Unpolished Grape 101: Young Wine Vs. Old Wine

Young Vs. Old (Aged)

Contrary to popular belief, most wines are made for immediate consumption and don’t improve much with age. In other words, the majority of wines will die an early death in your cellar if you hold on to them for too long. However, there are some grapes that mature better than others, and some wines that are intentionally made to withstand an aging process. These are the wines you can store in a cellar for years, or even decades until they reach their best flavor potential.

Generally speaking, young wines taste like fresh fruit, and aged wines taste like matured fruit and other flavors. The bright and fruity notes fade into developed, complex flavors that truly show a wine’s potential. For example, aged white wine can taste less like pears and peaches, and more like nuts, honey or petroleum. Or red wine can taste less like cherries and plum, and more like prunes, mushroom and game.

Wines mature with age as tiny amounts of oxygen seep through the barrel or cork closures and interact with the fruity liquid over the years. At some point, a wine reaches its peak development and then begins to decline in quality. This magic peak time isn’t always easy to pinpoint because it can depend on the grape, vintage, and wine-making techniques. However, most premium wine producers can tell you when the wine will probably reach its best quality.

White Wine

Young Fruit: Young white wine is divided into 4 fruit groups: Green, citrus, stone and tropical fruits. The majority of “simpler” white wines like Pinot Grigio or Sauvignon Blanc are meant to be consumed within a few years, or these wines could fade into weak, flabby liquids.

Old Fruit: However, white wines with better aging prospects like some Chardonnays, Rieslings and Chenin Blancs can actually improve with time. Either, their fruit structure is more complex and can taste better as they mature, or secondary wine-making techniques help them to evolve. In these cases, the fresh fruits changes into developed fruit, like marmalade, orange jam or dried apricot.

Young Flavors: Young white wine can also have other flavors. Aromatic whites like Torrontés and Gewurztraminer pick up flowery notes such as blossom, jasmine or lavender. Other young whites can have strong herbaceous flavors like astringent tomato leaf or the green pepper and asparagus flavors found in Sauvignon Blanc. Wines like Albariño or Chablis can have salty and mineral notes, respectively.

Old Flavors: Aged white wine begins to pick up new flavors. Wine that spent any time in oak may have secondary flavors of spice and vanilla. Chardonnays that have undergone malolactic fermentation have buttery and creamy flavors suitable for aging. Riesling and Furmint can pick up honey and nut flavors over time. Aged whites that have had extended contact with their dead yeasts have toast and brioche flavors that further mature. Additional bottle-aged flavors can include cinnamon, ginger, mushroom, petrol, nutmeg, hay and wet leaves.

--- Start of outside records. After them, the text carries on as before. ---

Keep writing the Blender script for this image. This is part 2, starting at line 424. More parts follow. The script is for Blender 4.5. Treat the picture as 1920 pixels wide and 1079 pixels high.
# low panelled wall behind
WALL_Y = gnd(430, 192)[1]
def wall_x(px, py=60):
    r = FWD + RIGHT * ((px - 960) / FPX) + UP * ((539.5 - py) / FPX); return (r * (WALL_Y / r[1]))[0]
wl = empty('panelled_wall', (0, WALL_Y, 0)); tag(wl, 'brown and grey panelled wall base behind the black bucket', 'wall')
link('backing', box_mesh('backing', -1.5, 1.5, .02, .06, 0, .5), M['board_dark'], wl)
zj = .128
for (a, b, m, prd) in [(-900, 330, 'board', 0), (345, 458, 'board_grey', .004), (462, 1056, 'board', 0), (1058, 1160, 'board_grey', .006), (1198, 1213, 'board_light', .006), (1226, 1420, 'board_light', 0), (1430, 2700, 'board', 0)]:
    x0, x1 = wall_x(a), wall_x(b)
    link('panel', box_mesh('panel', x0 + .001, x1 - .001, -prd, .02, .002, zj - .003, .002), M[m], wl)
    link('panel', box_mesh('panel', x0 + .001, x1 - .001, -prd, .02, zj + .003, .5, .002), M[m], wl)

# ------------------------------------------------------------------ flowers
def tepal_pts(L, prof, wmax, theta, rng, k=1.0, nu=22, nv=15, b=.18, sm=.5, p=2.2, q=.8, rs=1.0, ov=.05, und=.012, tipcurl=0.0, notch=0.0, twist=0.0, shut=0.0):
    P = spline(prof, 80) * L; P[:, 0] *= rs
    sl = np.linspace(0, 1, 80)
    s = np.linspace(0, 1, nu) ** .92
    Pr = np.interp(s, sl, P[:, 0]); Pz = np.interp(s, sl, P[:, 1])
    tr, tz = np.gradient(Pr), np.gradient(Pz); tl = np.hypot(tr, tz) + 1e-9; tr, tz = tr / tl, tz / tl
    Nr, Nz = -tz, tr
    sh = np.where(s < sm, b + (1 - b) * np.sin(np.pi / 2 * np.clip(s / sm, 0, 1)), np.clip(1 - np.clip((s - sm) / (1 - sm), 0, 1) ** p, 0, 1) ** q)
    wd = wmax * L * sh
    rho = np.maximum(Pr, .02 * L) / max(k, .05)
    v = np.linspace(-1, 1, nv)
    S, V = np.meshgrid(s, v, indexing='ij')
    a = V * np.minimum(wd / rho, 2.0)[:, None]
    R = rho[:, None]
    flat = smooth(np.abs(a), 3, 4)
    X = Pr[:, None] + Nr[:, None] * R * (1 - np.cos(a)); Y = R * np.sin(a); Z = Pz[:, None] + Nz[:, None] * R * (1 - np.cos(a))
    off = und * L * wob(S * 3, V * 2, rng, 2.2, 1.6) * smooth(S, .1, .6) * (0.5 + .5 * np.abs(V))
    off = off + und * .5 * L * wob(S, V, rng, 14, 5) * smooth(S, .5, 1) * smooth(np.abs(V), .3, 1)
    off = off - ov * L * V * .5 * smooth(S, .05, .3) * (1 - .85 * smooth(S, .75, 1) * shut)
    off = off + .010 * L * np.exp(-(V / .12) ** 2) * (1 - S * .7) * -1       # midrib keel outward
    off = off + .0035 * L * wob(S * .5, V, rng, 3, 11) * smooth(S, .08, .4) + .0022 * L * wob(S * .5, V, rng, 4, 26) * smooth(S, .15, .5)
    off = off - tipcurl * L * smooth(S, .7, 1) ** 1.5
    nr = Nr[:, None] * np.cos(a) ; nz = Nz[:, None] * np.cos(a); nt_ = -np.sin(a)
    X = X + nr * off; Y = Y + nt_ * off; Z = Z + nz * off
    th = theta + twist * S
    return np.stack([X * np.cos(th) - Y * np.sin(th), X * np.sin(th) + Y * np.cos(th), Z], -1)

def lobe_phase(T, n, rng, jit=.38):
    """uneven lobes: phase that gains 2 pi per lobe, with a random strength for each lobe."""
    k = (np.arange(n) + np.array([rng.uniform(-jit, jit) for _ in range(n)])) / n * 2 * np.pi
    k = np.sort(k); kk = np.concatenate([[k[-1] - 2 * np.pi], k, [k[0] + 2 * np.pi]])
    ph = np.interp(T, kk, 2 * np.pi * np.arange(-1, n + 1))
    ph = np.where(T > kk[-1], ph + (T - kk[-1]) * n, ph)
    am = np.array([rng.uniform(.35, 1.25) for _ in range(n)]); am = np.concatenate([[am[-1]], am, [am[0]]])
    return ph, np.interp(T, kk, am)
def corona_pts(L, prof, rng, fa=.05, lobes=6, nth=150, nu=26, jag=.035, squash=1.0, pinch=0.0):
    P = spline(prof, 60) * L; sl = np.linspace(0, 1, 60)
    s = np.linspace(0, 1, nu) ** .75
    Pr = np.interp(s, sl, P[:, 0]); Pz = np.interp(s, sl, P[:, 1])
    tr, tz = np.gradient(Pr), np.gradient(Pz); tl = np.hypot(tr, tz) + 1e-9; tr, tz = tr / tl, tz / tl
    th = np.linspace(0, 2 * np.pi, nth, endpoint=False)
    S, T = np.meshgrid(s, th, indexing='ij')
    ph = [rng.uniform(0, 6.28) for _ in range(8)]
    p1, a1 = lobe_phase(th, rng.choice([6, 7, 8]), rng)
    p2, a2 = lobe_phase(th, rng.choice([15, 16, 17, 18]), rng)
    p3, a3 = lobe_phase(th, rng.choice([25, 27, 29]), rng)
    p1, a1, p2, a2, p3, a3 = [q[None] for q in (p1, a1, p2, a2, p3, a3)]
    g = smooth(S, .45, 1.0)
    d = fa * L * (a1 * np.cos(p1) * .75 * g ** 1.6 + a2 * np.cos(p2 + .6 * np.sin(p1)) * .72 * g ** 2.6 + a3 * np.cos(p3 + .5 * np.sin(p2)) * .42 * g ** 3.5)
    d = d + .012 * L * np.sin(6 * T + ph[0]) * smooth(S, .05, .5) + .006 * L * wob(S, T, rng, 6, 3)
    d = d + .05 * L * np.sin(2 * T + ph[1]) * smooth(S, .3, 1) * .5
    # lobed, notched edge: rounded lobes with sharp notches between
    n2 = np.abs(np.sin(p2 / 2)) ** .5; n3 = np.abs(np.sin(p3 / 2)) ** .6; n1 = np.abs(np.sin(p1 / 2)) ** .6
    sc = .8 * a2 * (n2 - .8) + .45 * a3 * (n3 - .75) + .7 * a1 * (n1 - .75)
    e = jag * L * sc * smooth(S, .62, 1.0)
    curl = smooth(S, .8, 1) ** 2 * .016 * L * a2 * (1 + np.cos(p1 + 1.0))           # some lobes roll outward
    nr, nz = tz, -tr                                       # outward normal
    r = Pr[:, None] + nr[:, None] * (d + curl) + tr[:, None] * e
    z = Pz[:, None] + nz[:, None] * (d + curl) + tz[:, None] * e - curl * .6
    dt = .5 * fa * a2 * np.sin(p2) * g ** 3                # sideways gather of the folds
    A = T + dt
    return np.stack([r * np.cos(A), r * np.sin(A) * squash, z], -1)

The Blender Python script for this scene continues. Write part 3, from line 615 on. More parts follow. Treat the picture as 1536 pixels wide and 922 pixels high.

Color: White wine exposed to tiny amounts of oxygen in oak barrels or through the bottle cork over time will lose its vibrant color and turn brown.

Red Wine

Young Fruit: Young red wine is divided into 2 main fruit groups: Red fruit and black fruit. Fresh red fruit flavors include cherry, raspberry, red plum, strawberry, etc. Many wines like Pinot Noir or Mencía with bright red fruit are often enjoyed young. Fresh black fruit flavors include blueberry, black plum, black cherry, and black currant. Young Zinfandel or Shiraz may display juicy and powerful black fruit flavors, and maybe even have cooked or jammy fruit notes due to the grapes’ ripeness during harvest. Many inexpensive red wines made in mass-production will have basic fruit flavors and probably won’t improve with age.

Old Fruit: Red wines made to age like premium Cabernets, Nebbiolos or Riojas will improve over time. The fresh fruits change into developed fruit like dried cranberry, prune, fig, and cooked red plum.

Young Flavors: Young red wine can also have other flavors. Young Cabernet Sauvignon and Cabernet Franc have notable green pepper or vegetable leaf notes. Syrah is known to have a black and white pepper taste in its youth. Other young flavors can include licorice, eucalyptus, and mint. Wines with some or little oak contact can also display cedar, cinnamon, smoke and charred wood characteristics.

Old Flavors: Aged red wine begins to pick up new flavors. Red wines deliberately exposed to oxygen over long periods of time could now evolve into almond, chocolate, coffee, toffee and hazelnut flavors. Bottle-aged wines can also develop flavors of meat, earth, tar, forest floor, wet leaves, barnyard mushroom or tobacco.

Tannin: Tannins are not a flavor. Rather, they are polyphenols (astringent chemical compounds found in grape skins). A young Tannat’s tannins are so astringent that your lips pucker and the wine isn’t very drinkable. As red wine ages and the oxygen interacts with wine, the tannins slowly soften and become smooth.

Color: Red wine exposed to tiny amounts of oxygen in oak barrels or through the bottle cork over time will lose its vibrant red color and turn brown.